WATCH out for Volume Two: Volume Two of Senior Minister Lee Kuan Yew's two-part memoirs is likely to be published in September or October next year.

The second part of his book will deal with Singapore's post-independence years and the country's struggle for success.

Disclosing this yesterday, Mr Lee said that he had completed the draft of both parts of his book in the middle of last year and his publishers had decided then to put out both volumes together this year, to coincide with his 75th birthday today, Sept 16.

But the Asian economic crisis had changed this plan, as his chapters on Asean and its leaders had to be updated in the light of the fast-changing events, he said.

He hoped to revise these chapters by May next year so that the book could be in the bookshops by September or October.

Asked repeatedly by reporters to disclose some of the highlights of volume two, he smiled and said: "Wait for the book."

Why papers ran extracts: It would not have made any difference if his memoirs or extracts of it were published a week or even a year later, said Mr Lee Kuan Yew, noting that there was never an appropriate time.

He was responding to a reporter's question on why The Sunday Times had chosen to publish last Sunday, extracts of his book which dealt with Singapore's troubled relations with Malaysia during its two-year merger, at a time when ties between the two countries were tense.

"You better ask The Sunday Times," replied Mr Lee, to laughter.

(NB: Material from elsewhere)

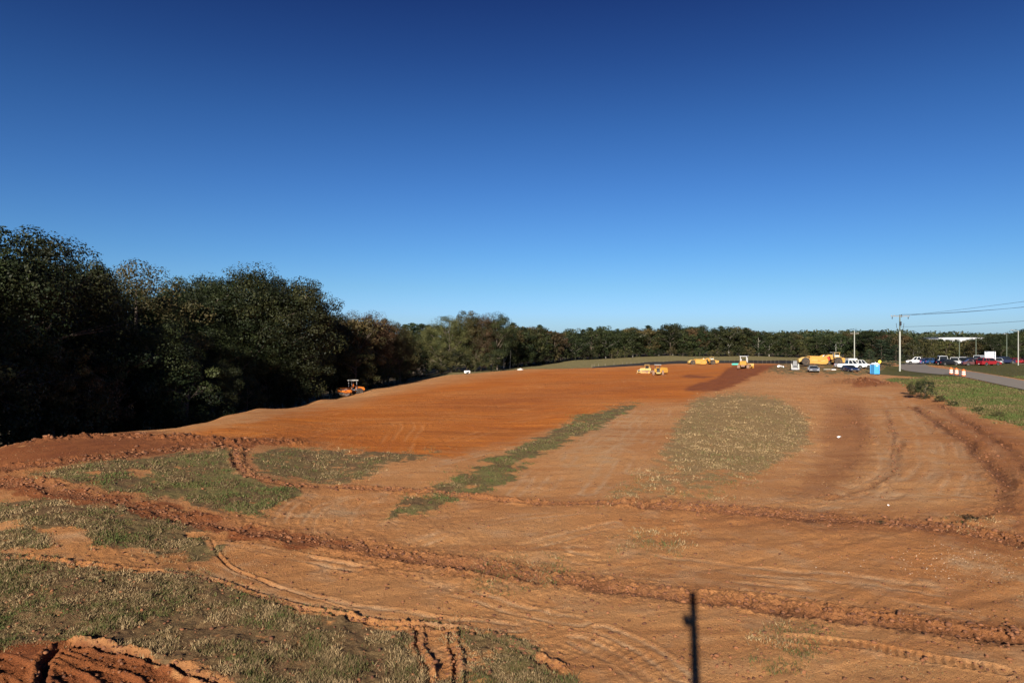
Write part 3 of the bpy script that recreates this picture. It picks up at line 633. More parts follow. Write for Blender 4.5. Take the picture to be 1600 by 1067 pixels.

He added that it was the practice of newspapers to publish extracts of major books or memoirs before a book was launched.

This had been done by newspapers in London when former British Prime Minister Margaret Thatcher published her account of her years in Downing Street.

The Sunday Times in Singapore had done the same, to arouse the interest of its readers, he said.

Other publications, such as regional magazines like Time, Asiaweek, as well as newspapers such as Hongkong's South China Morning Post, were also doing so.

As for the timing, Mr Lee said that this was irrelevant, since there was "never an appropriate time".

Pride and pain: His greatest source of pride, said Mr Lee Kuan Yew, was that he had put in place a younger team of leaders who were able to carry on the job of making Singapore succeed.

"I did not leave Singapore without a leadership capable of carrying on the work," he said, noting that the challenges of the future were as large as those that he and his colleagues had faced in the 1960s.

And what is his greatest regret?

"That Singapore was turfed out of Malaysia," he said.

"If things were different, we might have achieved all this throughout Malaysia. But the cards were stacked differently."